Figure Analysis
Along with Josiah, Hezekiah is the most righteous king out of all the kings in 2 Kings. (Hezekiah's name means "Strengthened by the Lord.") Apparently he and Josiah are really about as righteous as King David was, though the narrator doesn't say if they have the uniquely beloved status David had in God's eyes. At any rate, that's pretty righteous. The narrator says both of Hezekiah and Josiah that there was no king like them "before or after."

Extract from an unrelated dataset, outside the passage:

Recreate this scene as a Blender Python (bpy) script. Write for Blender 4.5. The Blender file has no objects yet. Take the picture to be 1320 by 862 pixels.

Hezekiah's moment of righteousness and truth comes when he needs to remain faithful to God's commands, when the Assyrians seem sure to besiege and then annihilate Jerusalem. His piety is best exemplified by the prayer he offers up to God, asking him to save them from the Assyrians (which he does):
Incline your ear, O Lord, and hear; open your eyes, O Lord, and see; hear the words of Sennacherib, which he has sent to mock the living God. Truly, O Lord, the kings of Assyria have laid waste the nations and their lands, and have hurled their gods into the fire, though they were no gods but the work of human hands—wood and stone—and so they were destroyed. (2 Kings 19:16-18)
God reciprocates by annihilating the Assyrian army.
But Hezekiah isn't just a devoted man—he'll beg for his life when he needs to. When he seems to be dying, he asks God to save him. God happens to be pretty favorably disposed towards Hezekiah, so he grants him another fifteen years of life, moving back the shadow on a sundial as a symbol of the lost time he's restoring to him. God demonstrates the same point he made by annihilating the Assyrians: he's not just an actor in history, but the ruler of history and of time itself.